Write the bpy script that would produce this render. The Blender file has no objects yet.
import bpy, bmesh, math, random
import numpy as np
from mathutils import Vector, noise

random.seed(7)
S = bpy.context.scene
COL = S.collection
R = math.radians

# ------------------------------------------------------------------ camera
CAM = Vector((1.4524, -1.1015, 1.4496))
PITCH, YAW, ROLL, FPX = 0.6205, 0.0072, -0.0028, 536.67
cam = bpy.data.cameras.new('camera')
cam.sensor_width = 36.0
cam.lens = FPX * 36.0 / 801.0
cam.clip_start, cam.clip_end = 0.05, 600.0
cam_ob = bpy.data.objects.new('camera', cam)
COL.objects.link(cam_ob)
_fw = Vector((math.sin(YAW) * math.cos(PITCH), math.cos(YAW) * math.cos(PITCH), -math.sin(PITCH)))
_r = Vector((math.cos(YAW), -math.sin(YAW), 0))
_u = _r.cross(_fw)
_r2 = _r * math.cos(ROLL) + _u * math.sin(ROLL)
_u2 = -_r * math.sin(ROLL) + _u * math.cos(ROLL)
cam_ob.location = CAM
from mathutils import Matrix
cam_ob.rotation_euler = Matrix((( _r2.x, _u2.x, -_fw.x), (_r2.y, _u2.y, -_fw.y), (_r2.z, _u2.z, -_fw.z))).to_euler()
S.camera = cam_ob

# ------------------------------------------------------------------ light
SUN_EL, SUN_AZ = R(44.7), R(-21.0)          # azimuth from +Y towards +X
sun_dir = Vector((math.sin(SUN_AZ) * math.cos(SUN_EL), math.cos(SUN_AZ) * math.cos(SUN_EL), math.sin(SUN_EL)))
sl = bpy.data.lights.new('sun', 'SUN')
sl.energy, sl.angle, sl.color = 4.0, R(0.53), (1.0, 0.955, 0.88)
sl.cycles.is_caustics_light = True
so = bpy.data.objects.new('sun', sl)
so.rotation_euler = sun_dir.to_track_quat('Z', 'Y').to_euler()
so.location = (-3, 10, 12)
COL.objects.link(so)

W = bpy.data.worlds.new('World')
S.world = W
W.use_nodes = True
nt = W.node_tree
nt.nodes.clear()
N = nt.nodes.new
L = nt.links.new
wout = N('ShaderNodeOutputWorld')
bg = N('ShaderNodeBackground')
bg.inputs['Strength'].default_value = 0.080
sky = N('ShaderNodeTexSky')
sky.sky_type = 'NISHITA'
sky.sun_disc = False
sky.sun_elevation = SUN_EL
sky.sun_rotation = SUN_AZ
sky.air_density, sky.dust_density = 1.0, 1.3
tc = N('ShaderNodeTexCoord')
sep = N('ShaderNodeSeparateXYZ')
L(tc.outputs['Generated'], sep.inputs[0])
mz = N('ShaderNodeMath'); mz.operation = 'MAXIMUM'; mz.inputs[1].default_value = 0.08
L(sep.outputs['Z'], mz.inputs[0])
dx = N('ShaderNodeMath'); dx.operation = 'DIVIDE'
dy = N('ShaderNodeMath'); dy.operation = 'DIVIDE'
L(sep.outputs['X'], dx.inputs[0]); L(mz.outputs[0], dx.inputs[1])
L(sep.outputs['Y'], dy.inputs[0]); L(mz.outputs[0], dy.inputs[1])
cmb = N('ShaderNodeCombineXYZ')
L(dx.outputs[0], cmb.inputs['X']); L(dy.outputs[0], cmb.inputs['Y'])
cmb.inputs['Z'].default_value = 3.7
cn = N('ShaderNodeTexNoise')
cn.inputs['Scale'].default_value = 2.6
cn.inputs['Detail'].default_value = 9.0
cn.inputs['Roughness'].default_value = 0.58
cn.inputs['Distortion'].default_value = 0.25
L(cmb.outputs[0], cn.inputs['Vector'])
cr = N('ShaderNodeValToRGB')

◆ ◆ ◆

■ **Short problem**
Using the listing above, reproduce each line without omission.

■ **Exercise output**
Write the bpy script that would produce this render. The Blender file has no objects yet.
import bpy, bmesh, math, random
import numpy as np
from mathutils import Vector, noise

random.seed(7)
S = bpy.context.scene
COL = S.collection
R = math.radians

# ------------------------------------------------------------------ camera
CAM = Vector((1.4524, -1.1015, 1.4496))
PITCH, YAW, ROLL, FPX = 0.6205, 0.0072, -0.0028, 536.67
cam = bpy.data.cameras.new('camera')
cam.sensor_width = 36.0
cam.lens = FPX * 36.0 / 801.0
cam.clip_start, cam.clip_end = 0.05, 600.0
cam_ob = bpy.data.objects.new('camera', cam)
COL.objects.link(cam_ob)
_fw = Vector((math.sin(YAW) * math.cos(PITCH), math.cos(YAW) * math.cos(PITCH), -math.sin(PITCH)))
_r = Vector((math.cos(YAW), -math.sin(YAW), 0))
_u = _r.cross(_fw)
_r2 = _r * math.cos(ROLL) + _u * math.sin(ROLL)
_u2 = -_r * math.sin(ROLL) + _u * math.cos(ROLL)
cam_ob.location = CAM
from mathutils import Matrix
cam_ob.rotation_euler = Matrix((( _r2.x, _u2.x, -_fw.x), (_r2.y, _u2.y, -_fw.y), (_r2.z, _u2.z, -_fw.z))).to_euler()
S.camera = cam_ob

# ------------------------------------------------------------------ light
SUN_EL, SUN_AZ = R(44.7), R(-21.0)          # azimuth from +Y towards +X
sun_dir = Vector((math.sin(SUN_AZ) * math.cos(SUN_EL), math.cos(SUN_AZ) * math.cos(SUN_EL), math.sin(SUN_EL)))
sl = bpy.data.lights.new('sun', 'SUN')
sl.energy, sl.angle, sl.color = 4.0, R(0.53), (1.0, 0.955, 0.88)
sl.cycles.is_caustics_light = True
so = bpy.data.objects.new('sun', sl)
so.rotation_euler = sun_dir.to_track_quat('Z', 'Y').to_euler()
so.location = (-3, 10, 12)
COL.objects.link(so)

W = bpy.data.worlds.new('World')
S.world = W
W.use_nodes = True
nt = W.node_tree
nt.nodes.clear()
N = nt.nodes.new
L = nt.links.new
wout = N('ShaderNodeOutputWorld')
bg = N('ShaderNodeBackground')
bg.inputs['Strength'].default_value = 0.080
sky = N('ShaderNodeTexSky')
sky.sky_type = 'NISHITA'
sky.sun_disc = False
sky.sun_elevation = SUN_EL
sky.sun_rotation = SUN_AZ
sky.air_density, sky.dust_density = 1.0, 1.3
tc = N('ShaderNodeTexCoord')
sep = N('ShaderNodeSeparateXYZ')
L(tc.outputs['Generated'], sep.inputs[0])
mz = N('ShaderNodeMath'); mz.operation = 'MAXIMUM'; mz.inputs[1].default_value = 0.08
L(sep.outputs['Z'], mz.inputs[0])
dx = N('ShaderNodeMath'); dx.operation = 'DIVIDE'
dy = N('ShaderNodeMath'); dy.operation = 'DIVIDE'
L(sep.outputs['X'], dx.inputs[0]); L(mz.outputs[0], dx.inputs[1])
L(sep.outputs['Y'], dy.inputs[0]); L(mz.outputs[0], dy.inputs[1])
cmb = N('ShaderNodeCombineXYZ')
L(dx.outputs[0], cmb.inputs['X']); L(dy.outputs[0], cmb.inputs['Y'])
cmb.inputs['Z'].default_value = 3.7
cn = N('ShaderNodeTexNoise')
cn.inputs['Scale'].default_value = 2.6
cn.inputs['Detail'].default_value = 9.0
cn.inputs['Roughness'].default_value = 0.58
cn.inputs['Distortion'].default_value = 0.25
L(cmb.outputs[0], cn.inputs['Vector'])
cr = N('ShaderNodeValToRGB')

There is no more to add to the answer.